Saturday, October 10, 2009

Did We abolish Frost

Did We abolish Frost
The Summer would not cease--
If Seasons perish or prevail
Is optional with Us--
(F 1024)

Yet another of Dickinson's briefest of poems, and one that doesn't really rhyme. This particular poem can be interpreted as the desire to control nature, and by proxy the passage or progression of time. If people were to do away with the cold frost, the summer could linger on. There is a desire for control, to dominate that which people cannot rule-- seasons and time. Dickinson draws on this universal desire, the desire to control what is beyond controlling, to create a point at which her audience can connect with the poem. People do not care about the seasons, they don't care for change. They certainly don't care for the things which the frost represents, namely the archetype of death. The frost may also represent an entombment, isolation and a prison keeping one from contact with the outside world.

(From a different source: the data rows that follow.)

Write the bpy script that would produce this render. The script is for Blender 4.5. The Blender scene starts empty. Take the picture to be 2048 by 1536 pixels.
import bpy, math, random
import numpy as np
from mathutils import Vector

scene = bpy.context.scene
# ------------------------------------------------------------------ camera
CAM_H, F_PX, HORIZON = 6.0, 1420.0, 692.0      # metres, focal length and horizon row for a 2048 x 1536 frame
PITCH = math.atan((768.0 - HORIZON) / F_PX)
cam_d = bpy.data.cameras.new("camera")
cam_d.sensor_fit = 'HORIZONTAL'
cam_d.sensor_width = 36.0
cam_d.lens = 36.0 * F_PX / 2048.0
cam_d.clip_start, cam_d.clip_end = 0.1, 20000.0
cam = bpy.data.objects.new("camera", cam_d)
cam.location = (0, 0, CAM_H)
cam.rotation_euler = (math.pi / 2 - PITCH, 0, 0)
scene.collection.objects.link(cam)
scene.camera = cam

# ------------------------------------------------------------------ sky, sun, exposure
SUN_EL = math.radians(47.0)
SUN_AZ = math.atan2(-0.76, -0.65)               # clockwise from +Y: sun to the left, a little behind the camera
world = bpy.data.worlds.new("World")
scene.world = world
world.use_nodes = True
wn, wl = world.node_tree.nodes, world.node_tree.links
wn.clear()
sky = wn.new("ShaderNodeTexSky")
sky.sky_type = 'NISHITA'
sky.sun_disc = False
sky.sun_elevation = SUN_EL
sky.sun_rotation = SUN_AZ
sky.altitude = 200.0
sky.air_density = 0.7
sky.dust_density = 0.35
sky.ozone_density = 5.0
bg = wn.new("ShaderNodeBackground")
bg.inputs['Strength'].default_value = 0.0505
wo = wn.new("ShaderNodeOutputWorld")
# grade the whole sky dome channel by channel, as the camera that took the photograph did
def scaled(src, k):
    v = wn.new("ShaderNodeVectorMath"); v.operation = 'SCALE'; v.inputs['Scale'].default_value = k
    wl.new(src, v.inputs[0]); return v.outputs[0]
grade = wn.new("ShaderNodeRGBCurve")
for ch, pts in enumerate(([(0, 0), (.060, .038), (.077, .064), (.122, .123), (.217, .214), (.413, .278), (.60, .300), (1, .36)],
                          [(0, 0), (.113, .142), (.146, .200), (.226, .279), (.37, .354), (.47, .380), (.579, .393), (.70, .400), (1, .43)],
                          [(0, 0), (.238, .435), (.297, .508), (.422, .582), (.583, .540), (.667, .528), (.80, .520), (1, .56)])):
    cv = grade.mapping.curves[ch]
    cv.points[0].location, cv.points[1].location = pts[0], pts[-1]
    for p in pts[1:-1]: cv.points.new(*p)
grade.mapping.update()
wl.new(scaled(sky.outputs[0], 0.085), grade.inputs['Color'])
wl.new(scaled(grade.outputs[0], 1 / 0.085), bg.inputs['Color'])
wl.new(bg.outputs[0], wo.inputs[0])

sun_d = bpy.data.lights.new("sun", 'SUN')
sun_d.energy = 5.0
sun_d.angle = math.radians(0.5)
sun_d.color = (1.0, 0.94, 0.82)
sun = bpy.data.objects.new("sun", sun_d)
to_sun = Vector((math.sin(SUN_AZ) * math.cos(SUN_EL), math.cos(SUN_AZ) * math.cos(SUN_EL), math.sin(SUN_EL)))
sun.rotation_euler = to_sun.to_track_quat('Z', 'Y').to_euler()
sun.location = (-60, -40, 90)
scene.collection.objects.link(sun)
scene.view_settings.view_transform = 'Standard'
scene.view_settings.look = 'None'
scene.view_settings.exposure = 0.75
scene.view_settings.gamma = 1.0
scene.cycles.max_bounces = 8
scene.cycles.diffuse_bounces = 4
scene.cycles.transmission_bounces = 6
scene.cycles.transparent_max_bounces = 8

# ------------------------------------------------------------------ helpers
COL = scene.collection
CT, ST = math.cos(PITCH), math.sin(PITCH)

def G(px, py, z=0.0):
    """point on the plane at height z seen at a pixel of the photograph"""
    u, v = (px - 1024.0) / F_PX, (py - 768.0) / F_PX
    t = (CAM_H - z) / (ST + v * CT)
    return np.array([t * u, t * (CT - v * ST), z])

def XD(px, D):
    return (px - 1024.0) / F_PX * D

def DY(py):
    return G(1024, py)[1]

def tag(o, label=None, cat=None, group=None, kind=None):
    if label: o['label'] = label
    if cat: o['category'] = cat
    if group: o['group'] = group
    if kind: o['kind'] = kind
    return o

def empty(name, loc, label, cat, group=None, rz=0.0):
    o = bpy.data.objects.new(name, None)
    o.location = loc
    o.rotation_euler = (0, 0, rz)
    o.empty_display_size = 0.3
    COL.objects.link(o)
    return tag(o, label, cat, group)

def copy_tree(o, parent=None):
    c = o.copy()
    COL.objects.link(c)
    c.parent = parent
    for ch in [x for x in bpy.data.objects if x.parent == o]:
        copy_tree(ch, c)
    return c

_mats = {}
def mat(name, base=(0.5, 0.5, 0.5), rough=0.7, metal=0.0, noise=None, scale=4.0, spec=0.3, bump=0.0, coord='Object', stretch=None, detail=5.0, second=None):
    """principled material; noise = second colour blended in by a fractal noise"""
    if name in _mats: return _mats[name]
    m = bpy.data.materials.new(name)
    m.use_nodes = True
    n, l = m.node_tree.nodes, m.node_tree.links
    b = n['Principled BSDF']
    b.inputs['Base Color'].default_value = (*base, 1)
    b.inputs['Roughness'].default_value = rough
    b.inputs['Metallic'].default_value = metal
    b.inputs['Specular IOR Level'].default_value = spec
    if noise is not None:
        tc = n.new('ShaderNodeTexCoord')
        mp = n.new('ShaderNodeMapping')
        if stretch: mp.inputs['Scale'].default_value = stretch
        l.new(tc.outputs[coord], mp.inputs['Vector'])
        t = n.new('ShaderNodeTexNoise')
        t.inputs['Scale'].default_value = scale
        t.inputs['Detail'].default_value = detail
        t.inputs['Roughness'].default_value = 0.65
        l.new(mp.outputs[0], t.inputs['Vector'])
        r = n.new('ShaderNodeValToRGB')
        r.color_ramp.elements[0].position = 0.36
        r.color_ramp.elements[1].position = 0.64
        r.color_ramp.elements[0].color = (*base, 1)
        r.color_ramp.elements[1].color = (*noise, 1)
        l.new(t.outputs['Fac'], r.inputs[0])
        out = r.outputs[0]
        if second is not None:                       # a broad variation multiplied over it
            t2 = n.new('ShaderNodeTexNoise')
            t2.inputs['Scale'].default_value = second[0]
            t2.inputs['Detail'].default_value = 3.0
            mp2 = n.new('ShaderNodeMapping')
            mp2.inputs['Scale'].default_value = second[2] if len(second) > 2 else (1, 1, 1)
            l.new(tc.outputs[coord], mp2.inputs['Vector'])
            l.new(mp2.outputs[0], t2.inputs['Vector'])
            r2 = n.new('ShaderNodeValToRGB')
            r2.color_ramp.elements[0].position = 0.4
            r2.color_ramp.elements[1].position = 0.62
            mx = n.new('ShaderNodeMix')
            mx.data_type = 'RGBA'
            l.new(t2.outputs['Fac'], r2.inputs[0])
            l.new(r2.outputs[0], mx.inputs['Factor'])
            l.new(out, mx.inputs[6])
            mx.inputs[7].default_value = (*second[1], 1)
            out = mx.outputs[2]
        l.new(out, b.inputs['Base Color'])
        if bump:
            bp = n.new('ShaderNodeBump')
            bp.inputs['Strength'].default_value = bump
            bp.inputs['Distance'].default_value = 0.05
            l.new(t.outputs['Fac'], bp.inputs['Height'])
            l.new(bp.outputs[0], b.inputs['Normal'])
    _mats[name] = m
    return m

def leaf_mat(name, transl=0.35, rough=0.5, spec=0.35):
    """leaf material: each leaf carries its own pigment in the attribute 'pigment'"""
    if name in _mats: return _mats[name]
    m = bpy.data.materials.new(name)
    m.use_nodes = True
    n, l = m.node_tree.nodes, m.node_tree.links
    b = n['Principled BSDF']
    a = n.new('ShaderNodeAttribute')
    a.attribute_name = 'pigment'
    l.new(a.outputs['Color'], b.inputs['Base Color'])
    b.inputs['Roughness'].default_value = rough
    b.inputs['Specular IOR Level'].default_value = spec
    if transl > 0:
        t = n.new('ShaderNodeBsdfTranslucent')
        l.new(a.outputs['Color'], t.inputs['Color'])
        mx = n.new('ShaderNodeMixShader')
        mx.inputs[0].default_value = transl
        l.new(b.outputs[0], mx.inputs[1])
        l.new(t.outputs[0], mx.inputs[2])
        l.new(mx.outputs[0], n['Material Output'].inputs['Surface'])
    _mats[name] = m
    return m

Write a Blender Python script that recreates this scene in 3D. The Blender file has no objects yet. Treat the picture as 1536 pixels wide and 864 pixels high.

Ironically, the endurance or end of a season is not optional for anyone. The poem unveils the fallacy of thinking that control is possible. In the first two lines Dickinson uses the familiar desire to resist change as the familiar point for her reader. In the last lines, however, a careful reading reveals the unexpected reversal-- people have no option but to accept the seasons. The speaker does not overtly state this, but rather uses a fallacy to set up the reader into suddenly remembering that the seaons will never be controlled by humans, and therefore humans are forever subject to its fullness, both in life and light of summer and the dark, death, and isolation of winter.